* **Job**
Exactly reproduce the lines that follow.

────────────────────

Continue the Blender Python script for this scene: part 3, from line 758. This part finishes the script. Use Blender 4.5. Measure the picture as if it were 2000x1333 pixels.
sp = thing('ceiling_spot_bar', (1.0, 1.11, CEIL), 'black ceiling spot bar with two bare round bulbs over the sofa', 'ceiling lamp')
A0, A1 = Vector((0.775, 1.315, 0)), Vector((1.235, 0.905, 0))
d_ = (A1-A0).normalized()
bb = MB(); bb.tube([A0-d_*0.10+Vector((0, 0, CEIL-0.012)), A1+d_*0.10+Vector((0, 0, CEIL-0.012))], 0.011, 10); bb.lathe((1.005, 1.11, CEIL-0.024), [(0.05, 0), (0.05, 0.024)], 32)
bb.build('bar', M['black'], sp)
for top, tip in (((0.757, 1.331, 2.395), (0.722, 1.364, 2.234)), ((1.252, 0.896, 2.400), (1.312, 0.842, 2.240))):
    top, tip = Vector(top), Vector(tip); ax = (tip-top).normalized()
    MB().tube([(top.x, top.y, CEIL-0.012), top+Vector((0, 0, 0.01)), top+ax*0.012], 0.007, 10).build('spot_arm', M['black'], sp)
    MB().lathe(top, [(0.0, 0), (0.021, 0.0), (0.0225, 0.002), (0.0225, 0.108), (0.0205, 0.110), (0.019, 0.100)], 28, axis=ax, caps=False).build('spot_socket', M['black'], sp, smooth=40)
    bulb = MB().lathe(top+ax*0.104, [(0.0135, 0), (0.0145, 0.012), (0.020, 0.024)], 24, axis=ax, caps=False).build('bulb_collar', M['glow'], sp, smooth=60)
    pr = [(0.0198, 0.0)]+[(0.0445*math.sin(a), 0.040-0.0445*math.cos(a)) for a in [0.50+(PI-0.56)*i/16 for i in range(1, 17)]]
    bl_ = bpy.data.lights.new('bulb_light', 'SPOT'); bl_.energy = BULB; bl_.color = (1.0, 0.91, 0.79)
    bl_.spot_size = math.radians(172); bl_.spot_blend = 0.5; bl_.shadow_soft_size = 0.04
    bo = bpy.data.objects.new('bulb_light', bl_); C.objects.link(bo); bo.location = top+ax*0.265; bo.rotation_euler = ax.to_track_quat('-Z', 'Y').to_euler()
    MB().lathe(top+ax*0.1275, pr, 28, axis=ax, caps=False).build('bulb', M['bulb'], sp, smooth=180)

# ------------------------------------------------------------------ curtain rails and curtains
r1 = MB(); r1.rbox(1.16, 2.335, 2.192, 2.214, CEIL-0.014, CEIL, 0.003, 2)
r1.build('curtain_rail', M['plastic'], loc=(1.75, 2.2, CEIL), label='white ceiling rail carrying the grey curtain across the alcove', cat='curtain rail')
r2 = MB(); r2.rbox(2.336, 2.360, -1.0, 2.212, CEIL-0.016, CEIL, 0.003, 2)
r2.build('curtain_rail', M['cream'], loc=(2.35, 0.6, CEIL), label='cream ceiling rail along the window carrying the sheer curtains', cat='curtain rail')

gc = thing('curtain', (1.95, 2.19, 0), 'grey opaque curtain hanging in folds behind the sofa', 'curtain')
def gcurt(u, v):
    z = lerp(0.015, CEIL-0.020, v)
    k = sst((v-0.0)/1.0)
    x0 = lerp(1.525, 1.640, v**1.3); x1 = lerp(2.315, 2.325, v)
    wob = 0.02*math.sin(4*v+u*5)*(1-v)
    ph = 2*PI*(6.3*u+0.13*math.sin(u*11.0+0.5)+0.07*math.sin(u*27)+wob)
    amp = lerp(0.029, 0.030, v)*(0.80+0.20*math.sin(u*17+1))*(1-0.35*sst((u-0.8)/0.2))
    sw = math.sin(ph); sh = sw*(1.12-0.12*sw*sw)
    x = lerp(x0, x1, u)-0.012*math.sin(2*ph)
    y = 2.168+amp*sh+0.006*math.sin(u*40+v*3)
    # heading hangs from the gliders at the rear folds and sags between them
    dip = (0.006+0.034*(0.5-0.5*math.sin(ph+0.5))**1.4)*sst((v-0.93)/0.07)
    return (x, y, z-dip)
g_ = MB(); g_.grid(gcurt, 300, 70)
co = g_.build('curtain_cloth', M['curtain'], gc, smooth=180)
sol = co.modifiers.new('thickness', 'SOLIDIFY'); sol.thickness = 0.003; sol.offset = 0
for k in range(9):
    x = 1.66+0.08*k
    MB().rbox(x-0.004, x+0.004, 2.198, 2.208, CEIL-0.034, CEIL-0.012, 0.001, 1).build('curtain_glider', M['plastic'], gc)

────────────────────

* **Exercise response**
Continue the Blender Python script for this scene: part 3, from line 758. This part finishes the script. Use Blender 4.5. Measure the picture as if it were 2000x1333 pixels.
sp = thing('ceiling_spot_bar', (1.0, 1.11, CEIL), 'black ceiling spot bar with two bare round bulbs over the sofa', 'ceiling lamp')
A0, A1 = Vector((0.775, 1.315, 0)), Vector((1.235, 0.905, 0))
d_ = (A1-A0).normalized()
bb = MB(); bb.tube([A0-d_*0.10+Vector((0, 0, CEIL-0.012)), A1+d_*0.10+Vector((0, 0, CEIL-0.012))], 0.011, 10); bb.lathe((1.005, 1.11, CEIL-0.024), [(0.05, 0), (0.05, 0.024)], 32)
bb.build('bar', M['black'], sp)
for top, tip in (((0.757, 1.331, 2.395), (0.722, 1.364, 2.234)), ((1.252, 0.896, 2.400), (1.312, 0.842, 2.240))):
    top, tip = Vector(top), Vector(tip); ax = (tip-top).normalized()
    MB().tube([(top.x, top.y, CEIL-0.012), top+Vector((0, 0, 0.01)), top+ax*0.012], 0.007, 10).build('spot_arm', M['black'], sp)
    MB().lathe(top, [(0.0, 0), (0.021, 0.0), (0.0225, 0.002), (0.0225, 0.108), (0.0205, 0.110), (0.019, 0.100)], 28, axis=ax, caps=False).build('spot_socket', M['black'], sp, smooth=40)
    bulb = MB().lathe(top+ax*0.104, [(0.0135, 0), (0.0145, 0.012), (0.020, 0.024)], 24, axis=ax, caps=False).build('bulb_collar', M['glow'], sp, smooth=60)
    pr = [(0.0198, 0.0)]+[(0.0445*math.sin(a), 0.040-0.0445*math.cos(a)) for a in [0.50+(PI-0.56)*i/16 for i in range(1, 17)]]
    bl_ = bpy.data.lights.new('bulb_light', 'SPOT'); bl_.energy = BULB; bl_.color = (1.0, 0.91, 0.79)
    bl_.spot_size = math.radians(172); bl_.spot_blend = 0.5; bl_.shadow_soft_size = 0.04
    bo = bpy.data.objects.new('bulb_light', bl_); C.objects.link(bo); bo.location = top+ax*0.265; bo.rotation_euler = ax.to_track_quat('-Z', 'Y').to_euler()
    MB().lathe(top+ax*0.1275, pr, 28, axis=ax, caps=False).build('bulb', M['bulb'], sp, smooth=180)

# ------------------------------------------------------------------ curtain rails and curtains
r1 = MB(); r1.rbox(1.16, 2.335, 2.192, 2.214, CEIL-0.014, CEIL, 0.003, 2)
r1.build('curtain_rail', M['plastic'], loc=(1.75, 2.2, CEIL), label='white ceiling rail carrying the grey curtain across the alcove', cat='curtain rail')
r2 = MB(); r2.rbox(2.336, 2.360, -1.0, 2.212, CEIL-0.016, CEIL, 0.003, 2)
r2.build('curtain_rail', M['cream'], loc=(2.35, 0.6, CEIL), label='cream ceiling rail along the window carrying the sheer curtains', cat='curtain rail')

gc = thing('curtain', (1.95, 2.19, 0), 'grey opaque curtain hanging in folds behind the sofa', 'curtain')
def gcurt(u, v):
    z = lerp(0.015, CEIL-0.020, v)
    k = sst((v-0.0)/1.0)
    x0 = lerp(1.525, 1.640, v**1.3); x1 = lerp(2.315, 2.325, v)
    wob = 0.02*math.sin(4*v+u*5)*(1-v)
    ph = 2*PI*(6.3*u+0.13*math.sin(u*11.0+0.5)+0.07*math.sin(u*27)+wob)
    amp = lerp(0.029, 0.030, v)*(0.80+0.20*math.sin(u*17+1))*(1-0.35*sst((u-0.8)/0.2))
    sw = math.sin(ph); sh = sw*(1.12-0.12*sw*sw)
    x = lerp(x0, x1, u)-0.012*math.sin(2*ph)
    y = 2.168+amp*sh+0.006*math.sin(u*40+v*3)
    # heading hangs from the gliders at the rear folds and sags between them
    dip = (0.006+0.034*(0.5-0.5*math.sin(ph+0.5))**1.4)*sst((v-0.93)/0.07)
    return (x, y, z-dip)
g_ = MB(); g_.grid(gcurt, 300, 70)
co = g_.build('curtain_cloth', M['curtain'], gc, smooth=180)
sol = co.modifiers.new('thickness', 'SOLIDIFY'); sol.thickness = 0.003; sol.offset = 0
for k in range(9):
    x = 1.66+0.08*k
    MB().rbox(x-0.004, x+0.004, 2.198, 2.208, CEIL-0.034, CEIL-0.012, 0.001, 1).build('curtain_glider', M['plastic'], gc)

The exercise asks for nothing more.